Obama Restarts Nation’s Nuclear| Power Plants With $8 Billion Loan

     WASHINGTON (CN) – President Obama unveiled $8 billion in loans Tuesday to build the nation’s first nuclear power plant in nearly 30 years, and he used it to call for Republican support in his continued push for carbon-free electricity. “Make no mistake: whether it is nuclear energy, or solar or wind energy, if we fail to invest in these technologies today, we’ll be importing them tomorrow,” Obama said.




     After legislation passed in 2005 to reduce pollution and greenhouse gasses, the Energy Department made its first loan guarantee to a solar company – the first such loan since the 1980s – as well as to battery and wind turbine manufacturers, and is now making an $8.3 billion loan to build two nuclear reactors in Burke, Georgia, with the administration promising more nuclear loans to come.

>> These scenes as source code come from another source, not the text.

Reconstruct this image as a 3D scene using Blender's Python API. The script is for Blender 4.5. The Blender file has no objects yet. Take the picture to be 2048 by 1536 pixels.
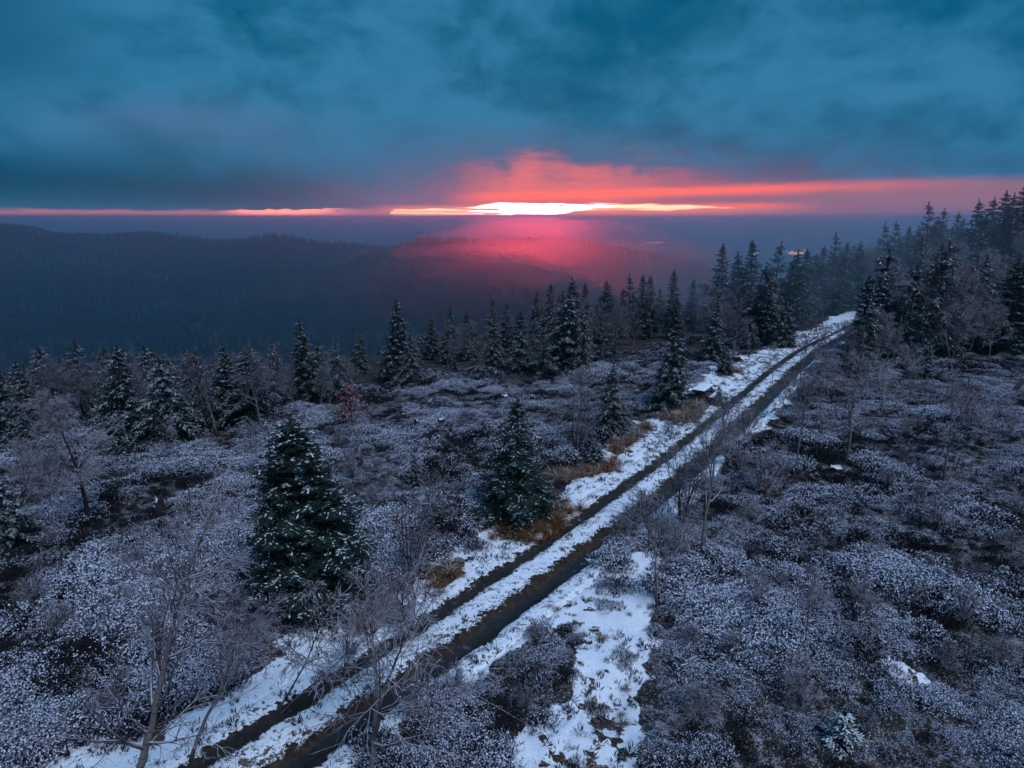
import bpy, math, random
import numpy as np
from mathutils import Vector, Euler

random.seed(7)
rng = np.random.default_rng(11)
SC = bpy.context.scene
COL = SC.collection
R = math.radians

# ------------------------------------------------------------------ camera
CAM_H = 10.0
PITCH = 13.57
FPX = 1384.0                      # focal length in pixels of the 2048 px wide photograph
cam_d = bpy.data.cameras.new('camera')
cam = bpy.data.objects.new('camera', cam_d)
COL.objects.link(cam)
cam.location = (0, 0, CAM_H)
cam.rotation_euler = (R(90 - PITCH), 0, 0)
cam_d.sensor_width = 36.0
cam_d.lens = 36.0 * FPX / 2048.0
cam_d.clip_start = 0.2
cam_d.clip_end = 60000
SC.camera = cam

# ------------------------------------------------------------------ render settings
SC.render.engine = 'CYCLES'
cy = SC.cycles
cy.use_denoising = True
try:
    cy.denoiser = 'OPENIMAGEDENOISE'
    cy.denoising_prefilter = 'ACCURATE'
    cy.denoising_input_passes = 'RGB_ALBEDO_NORMAL'
except Exception:
    pass
cy.use_adaptive_sampling = True
cy.adaptive_threshold = 0.03
cy.adaptive_min_samples = 16
cy.max_bounces = 4
cy.diffuse_bounces = 2
cy.glossy_bounces = 2
cy.transmission_bounces = 1
cy.volume_bounces = 0
cy.transparent_max_bounces = 4
cy.caustics_reflective = False
cy.caustics_refractive = False
cy.sample_clamp_indirect = 4.0
SC.view_settings.view_transform = 'Standard'
SC.view_settings.look = 'None'
SC.view_settings.exposure = 0.5
SC.view_settings.gamma = 1.0
SC.view_settings.use_curve_mapping = False


# ------------------------------------------------------------------ tiny node expression helper
class NX:
    def __init__(self, tree):
        self.t = tree

    def node(self, kind, **kw):
        n = self.t.nodes.new(kind)
        for k, v in kw.items():
            setattr(n, k, v)
        return n

    def link(self, sock, val):
        if isinstance(val, S):
            self.t.links.new(val.s, sock)
        elif val is not None:
            sock.default_value = val

    def math(self, op, a, b=None, c=None):
        n = self.node('ShaderNodeMath', operation=op)
        for i, v in enumerate((a, b, c)):
            if v is not None:
                self.link(n.inputs[i], v)
        return S(self, n.outputs[0])

    def smooth(self, x, a, b):            # 0 below a, 1 above b
        n = self.node('ShaderNodeMapRange', interpolation_type='SMOOTHSTEP')
        self.link(n.inputs[0], x)
        if a < b:
            n.inputs[1].default_value = a; n.inputs[2].default_value = b
            n.inputs[3].default_value = 0; n.inputs[4].default_value = 1
        else:
            n.inputs[1].default_value = b; n.inputs[2].default_value = a
            n.inputs[3].default_value = 1; n.inputs[4].default_value = 0
        return S(self, n.outputs[0])

    def gauss(self, x, c, s):
        d = (x - c) * (1.0 / s)
        return self.math('EXPONENT', (d * d) * -1.0)

    def mix(self, f, a, b):
        n = self.node('ShaderNodeMix', data_type='RGBA')
        n.clamp_factor = True
        self.link(n.inputs[0], f)
        for i, v in ((6, a), (7, b)):
            if isinstance(v, S):
                self.t.links.new(v.s, n.inputs[i])
            else:
                n.inputs[i].default_value = (*v, 1)
        return S(self, n.outputs[2])

    def addc(self, f, a, b):              # a + f*b
        n = self.node('ShaderNodeMix', data_type='RGBA', blend_type='ADD')
        n.clamp_factor = False
        self.link(n.inputs[0], f)
        for i, v in ((6, a), (7, b)):
            if isinstance(v, S):
                self.t.links.new(v.s, n.inputs[i])
            else:
                n.inputs[i].default_value = (*v, 1)
        return S(self, n.outputs[2])

    def vec(self, x, y, z):
        n = self.node('ShaderNodeCombineXYZ')
        for i, v in enumerate((x, y, z)):
            self.link(n.inputs[i], v)
        return S(self, n.outputs[0])

    def noise(self, vec, scale=1.0, detail=4.0, rough=0.5, dist=0.0):
        n = self.node('ShaderNodeTexNoise')
        if vec is not None:
            self.t.links.new(vec.s, n.inputs['Vector'])
        n.inputs['Scale'].default_value = scale
        n.inputs['Detail'].default_value = detail
        n.inputs['Roughness'].default_value = rough
        n.inputs['Distortion'].default_value = dist
        return S(self, n.outputs[0])

    def noise2(self, x, y, detail=3.0, rough=0.5):
        n = self.node('ShaderNodeTexNoise', noise_dimensions='2D')
        self.t.links.new(self.vec(x, y, 0.0).s, n.inputs['Vector'])
        n.inputs['Scale'].default_value = 1.0
        n.inputs['Detail'].default_value = detail
        n.inputs['Roughness'].default_value = rough
        return S(self, n.outputs[0])

    def curve(self, x, lo, hi, pts, vlo, vhi):
        u = (x - lo) * (1.0 / (hi - lo))
        n = self.node('ShaderNodeFloatCurve')
        c = n.mapping.curves[0]
        P = [((a - lo) / (hi - lo), (v - vlo) / (vhi - vlo)) for a, v in pts]
        c.points[0].location = P[0]
        c.points[1].location = P[-1]
        for p in P[1:-1]:
            c.points.new(*p)
        for p in c.points:
            p.handle_type = 'AUTO_CLAMPED'
        n.mapping.update()
        n.inputs[0].default_value = 1.0
        self.link(n.inputs[1], u)
        return S(self, n.outputs[0]) * (vhi - vlo) + vlo

    def attr(self, name, out=2):
        n = self.node('ShaderNodeAttribute', attribute_name=name)
        return S(self, n.outputs[out])


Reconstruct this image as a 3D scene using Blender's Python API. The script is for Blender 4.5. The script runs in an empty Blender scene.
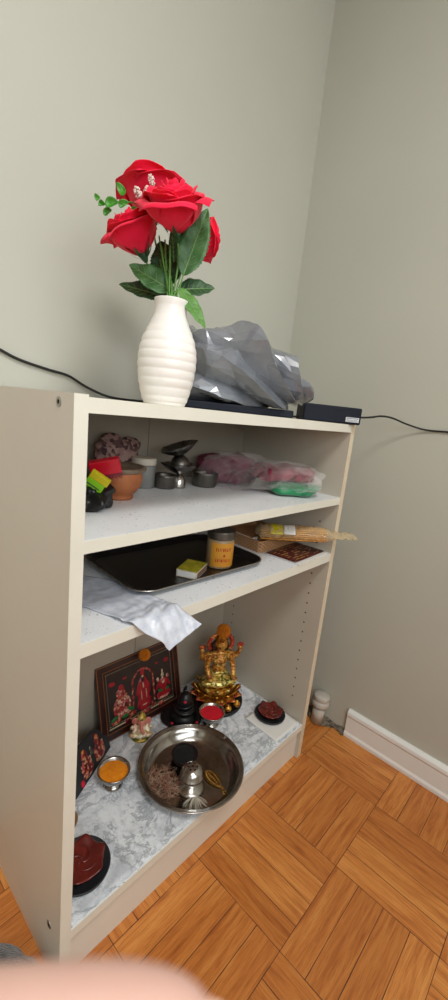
import bpy, bmesh, math, random
from mathutils import Vector, Matrix, noise
PI = math.pi
scene = bpy.context.scene
COL = scene.collection
random.seed(7)

# ------------------------------------------------------------------ helpers
def V(*a): return Vector(a)

def link(o, parent=None):
    COL.objects.link(o)
    if parent is not None: o.parent = parent
    return o

def obj(name, bm, mats, parent=None, smooth=False, loc=None, rot=None, bevel=0, solid=0, subsurf=0, recalc=True):
    if recalc: bmesh.ops.recalc_face_normals(bm, faces=bm.faces)
    me = bpy.data.meshes.new(name); bm.to_mesh(me); bm.free()
    if not isinstance(mats, (list, tuple)): mats = [mats]
    for m in mats: me.materials.append(m)
    if smooth:
        for p in me.polygons: p.use_smooth = True
    o = bpy.data.objects.new(name, me); link(o, parent)
    if loc is not None: o.location = loc
    if rot is not None: o.rotation_euler = rot
    if solid:
        s = o.modifiers.new('solid', 'SOLIDIFY'); s.thickness = solid; s.offset = 0
    if bevel:
        b = o.modifiers.new('bevel', 'BEVEL'); b.width = bevel; b.segments = 2; b.limit_method = 'ANGLE'
    if subsurf:
        s = o.modifiers.new('sub', 'SUBSURF'); s.levels = subsurf; s.render_levels = subsurf
    return o

def tag(o, label=None, cat=None, group=None, kind=None):
    if label: o['label'] = label
    if cat: o['category'] = cat
    if group: o['group'] = group
    if kind: o['kind'] = kind
    return o

def thing(name, label, cat, loc=(0, 0, 0), rot=(0, 0, 0), group=None):
    o = bpy.data.objects.new(name, None); COL.objects.link(o)
    o.empty_display_size = .02
    o.location = loc
    o.rotation_euler = rot if isinstance(rot, (tuple, list)) else (0, 0, rot)
    return tag(o, label, cat, group)

def NB(): return bmesh.new()

def box(bm, x0, x1, y0, y1, z0, z1, mat=0, M=None):
    vs = [bm.verts.new((x, y, z)) for z in (z0, z1) for y in (y0, y1) for x in (x0, x1)]
    fs = [(0, 2, 3, 1), (4, 5, 7, 6), (0, 1, 5, 4), (2, 6, 7, 3), (0, 4, 6, 2), (1, 3, 7, 5)]
    for f in fs:
        F = bm.faces.new([vs[i] for i in f]); F.material_index = mat
    if M is not None:
        for v in vs: v.co = M @ v.co
    return vs

def lathe(bm, prof, seg=48, mat=0, M=None, wob=None, cap=True):
    rings = []
    for r, z in prof:
        ring = []
        for i in range(seg):
            a = 2 * PI * i / seg
            rr = r * (wob(a, z) if wob else 1)
            co = Vector((rr * math.cos(a), rr * math.sin(a), z))
            ring.append(bm.verts.new(M @ co if M is not None else co))
        rings.append(ring)
    for a, b in zip(rings, rings[1:]):
        for i in range(seg):
            f = bm.faces.new((a[i], a[(i + 1) % seg], b[(i + 1) % seg], b[i])); f.material_index = mat
    if cap:
        if prof[0][0] > 1e-6: bm.faces.new(rings[0][::-1]).material_index = mat
        if prof[-1][0] > 1e-6: bm.faces.new(rings[-1]).material_index = mat
    return rings

def smooth_pts(pts, n=6):
    P = [Vector(p) for p in pts]
    if len(P) < 3: return P
    out = []
    for i in range(len(P) - 1):
        p0 = P[max(i - 1, 0)]; p1 = P[i]; p2 = P[i + 1]; p3 = P[min(i + 2, len(P) - 1)]
        for k in range(n):
            t = k / n
            out.append(.5 * ((2 * p1) + (-p0 + p2) * t + (2 * p0 - 5 * p1 + 4 * p2 - p3) * t * t + (-p0 + 3 * p1 - 3 * p2 + p3) * t ** 3))
    out.append(P[-1])
    return out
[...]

     “This is a significant step by the Obama Administration to restart our domestic nuclear industry,” Energy Secretary Steven Chu said during a phone conference after the announcement.
     Nuclear plants currently generate 70 percent of the nation’s carbon-free electricity, and roughly eight percent of the nation’s total energy.
     Obama announced the loan at the headquarters of International Brotherhood of Electrical Workers Local 26 in Lanham, Maryland. “To meet our growing energy needs and prevent the worst consequences of climate change, we’ll need to increase our supply of nuclear power,” said Obama, who has long proposed a comprehensive energy policy.
     He said that getting energy from the planned nuclear plant instead of a coal plant would keep 16 million tons of carbon pollution out of the atmosphere, equivalent to taking 3.5 million cars off the road.
     Republicans have championed nuclear energy, and Obama’s announcement comes as a cap-and-trade bill lies stalled in the Senate. “As long as producing carbon pollution carries no cost, traditional plants that use fossil fuels will be more cost-effective than plants that use nuclear fuel,” he said.
     “Changing the ways we produce and use energy requires us to think anew and act anew,” Obama said. “And it demands of us a willingness to extend our hand across old divides, to act in good faith, to move beyond the broken politics of the past.”
     The two 1,100 megawatt reactors are expected to service more than half a million homes and their 1.4 million residents. They are also expected to generate 800 permanent jobs, and to employ 3,500 construction workers.
     Around the world, 56 nuclear plants are under construction, including 21 in China, six in South Korea and five in India.
     Chu from the Energy Department suggested that the United States must make up for lost time in regards to nuclear power. “We’ve been sitting on the sidelines for far too long,” he said.
     The Energy Policy Act of 2005 authorized the Energy Department to issue loan guarantees for projects that reduce or prevent air pollution and greenhouse gasses.
     Obama’s budget proposes the tripling of loan guarantees to develop nuclear facilities from $18.5 billion to $54 billion, which Chu said is enough to fund seven to 10 reactors.
     In 2008, petroleum provided 37 percent of the nation’s energy, the most of any resource. Natural gas was next at 24 percent, with coal close behind at 23 percent. Nuclear power contributed eight percent and renewables composed seven percent, according to the Energy Information Administration.
     Of the renewables, bio-fuels dominated, providing 53 percent of renewable energy. Hydropower gave 34 percent. Wind gave seven percent. Geothermal composed five percent and solar consisted of one percent.
     Obama has supported the development of nuclear power, clean coal, and bio-fuels alongside the expansion of renewable energy, such as wind and solar.
     The administration has already made the nation’s largest investment in clean energy research and development, has pledged to double renewable energy capacity over the next five years, and has paid towards the construction of a smart grid that would let residents sell electricity back to power companies.
     It has also raised fuel efficiency standards for cars and trucks.
     But the push for nuclear plants comes with safety concerns, with the possibility of a far-reaching meltdown, and by their production of a limited amount of waste, which nonetheless emits dangerous levels of radiation for centuries and which must often be buried hundreds of feet underground.
     A large nuclear reactor produces about three cubic meters of radioactive waste each year.
     Nuclear energy, however, is the only energy industry that takes responsibility in managing all its wastes, unlike coal for example, which emits pollution into the air.
     “These plants must also be held to the highest and strictest safety standards, to answer the legitimate concerns of Americans who live near and far from these facilities,” Obama said. “That is an imperative.”
                In the phone conference, Chu from the Energy Department said that the new generation of nuclear plants is much safer than the older generation, in part because of a semi-automatic shut-down system to deal with a meltdown threat.
     Chu said that future reactors “will be completely passively safe,” using gravity to ensure that reactors facing meltdown will automatically shut off.
     And in response to concerns that the utility companies could default on their loans, Chu said that despite the loan – which covers roughly 70 percent of the construction costs – the companies continue to have skin in the game.